Robert Cohen, geboren 1941 in Zürich, ist Literaturwissenschaftler und Schriftsteller, der lange Zeit an der New-Yorker Universität lehrte, unter anderem deutsche Exilliteratur. Dabei ging es ihm nicht nur um die genauen Fakten, ihm lag besonders das tiefe Verständnis für seine Protagonisten am Herzen. Das neue Buch ist ein hervorragender Beweis dafür.
Aus einem Foto von Anna Seghers in einem tropischen Garten anlässlich ihres Besuchs 1963 bei Jorge Amado in Brasilien erfindet er eine sich erinnernde und nachdenkende Anna Seghers. Sie erinnert sich der Kindheit am Rhein, der Emi-gration in Mexiko, denkt an die Kinder, Freunde, an ihre Ehe mit Rodi und fühlt sich in dieser exotischen Welt in Amados Garten wie verzaubert – von den Tieren, Pflanzen und dem Licht. Märchenhaft und fantastisch erscheinen die Ereignisse ihres Lebens, und der Autor nutzt die erfundene Atmosphäre, um Anna Seghers in den vielen Facetten ihres Lebens aufzuspüren. So debattiert sie wie in ihrer Erzählung »Reisebegegnung« mit Franz Kafka über Literatur und vergleicht ihr Leben in der bunten Ausnahmesituation in Brasilien mit dem graueren Dasein in der DDR, für das sie sich letztendlich doch entscheidet. Hier hat sie Aufgaben, denen sie sich ein Leben lang gewidmet hat.

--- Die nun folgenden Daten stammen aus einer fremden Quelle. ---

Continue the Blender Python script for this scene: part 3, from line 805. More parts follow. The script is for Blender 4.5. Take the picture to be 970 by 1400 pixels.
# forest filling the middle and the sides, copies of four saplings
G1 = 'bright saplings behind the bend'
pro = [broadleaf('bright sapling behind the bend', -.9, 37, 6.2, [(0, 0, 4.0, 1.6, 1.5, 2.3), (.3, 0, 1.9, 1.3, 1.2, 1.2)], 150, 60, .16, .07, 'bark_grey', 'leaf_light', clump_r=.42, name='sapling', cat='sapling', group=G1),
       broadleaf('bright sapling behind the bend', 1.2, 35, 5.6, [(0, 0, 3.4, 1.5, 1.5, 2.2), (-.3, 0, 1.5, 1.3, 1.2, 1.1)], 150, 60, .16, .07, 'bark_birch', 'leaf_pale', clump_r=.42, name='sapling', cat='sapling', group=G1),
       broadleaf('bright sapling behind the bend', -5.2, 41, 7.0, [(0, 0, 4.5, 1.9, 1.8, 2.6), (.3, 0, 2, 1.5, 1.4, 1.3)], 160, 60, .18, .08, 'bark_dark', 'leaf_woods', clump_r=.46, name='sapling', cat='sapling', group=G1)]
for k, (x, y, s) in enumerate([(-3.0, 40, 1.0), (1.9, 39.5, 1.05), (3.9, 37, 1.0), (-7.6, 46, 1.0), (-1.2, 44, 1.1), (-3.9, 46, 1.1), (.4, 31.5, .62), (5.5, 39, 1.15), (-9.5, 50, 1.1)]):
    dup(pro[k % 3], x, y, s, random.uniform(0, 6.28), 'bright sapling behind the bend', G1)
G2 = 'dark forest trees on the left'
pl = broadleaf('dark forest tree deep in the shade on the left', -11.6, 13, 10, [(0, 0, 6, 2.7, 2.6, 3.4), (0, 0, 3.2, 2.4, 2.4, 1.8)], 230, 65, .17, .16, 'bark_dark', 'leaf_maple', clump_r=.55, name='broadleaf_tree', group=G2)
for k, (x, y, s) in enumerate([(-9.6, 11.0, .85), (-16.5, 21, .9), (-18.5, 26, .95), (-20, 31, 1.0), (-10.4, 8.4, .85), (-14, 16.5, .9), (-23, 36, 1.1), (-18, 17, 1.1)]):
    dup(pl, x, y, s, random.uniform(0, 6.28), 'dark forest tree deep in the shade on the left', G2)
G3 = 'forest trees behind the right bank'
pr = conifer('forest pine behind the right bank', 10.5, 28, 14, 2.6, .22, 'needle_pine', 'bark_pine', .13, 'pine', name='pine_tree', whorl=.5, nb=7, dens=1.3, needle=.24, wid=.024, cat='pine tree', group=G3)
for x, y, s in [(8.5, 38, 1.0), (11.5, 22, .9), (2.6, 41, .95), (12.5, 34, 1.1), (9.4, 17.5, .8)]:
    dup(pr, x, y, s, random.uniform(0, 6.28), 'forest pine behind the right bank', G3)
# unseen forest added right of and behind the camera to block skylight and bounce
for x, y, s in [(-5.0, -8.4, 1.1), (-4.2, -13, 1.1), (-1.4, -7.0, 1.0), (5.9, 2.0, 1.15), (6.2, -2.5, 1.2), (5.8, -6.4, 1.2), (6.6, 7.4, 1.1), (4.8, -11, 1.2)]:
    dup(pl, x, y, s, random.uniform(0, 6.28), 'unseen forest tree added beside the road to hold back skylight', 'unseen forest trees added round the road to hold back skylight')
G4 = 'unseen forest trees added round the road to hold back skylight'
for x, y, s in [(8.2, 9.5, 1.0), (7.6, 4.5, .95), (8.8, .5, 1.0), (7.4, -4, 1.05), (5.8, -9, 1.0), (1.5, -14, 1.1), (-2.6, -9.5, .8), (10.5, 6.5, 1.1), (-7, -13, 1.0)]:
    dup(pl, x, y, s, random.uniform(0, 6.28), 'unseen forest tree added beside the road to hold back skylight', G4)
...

Cohen ist ein exzellenter Kenner der Fakten von Anna Seghers’ Biografie, aber ebenso beeindruckend ist es, wie er literarische Mittel einsetzt, um Anna Seghers verständlich und lebendig zu machen.
Robert Cohen: Anna Seghers im Garten von Jorge Amado. Erzählung, Faber & Faber, 103 S., 20 €.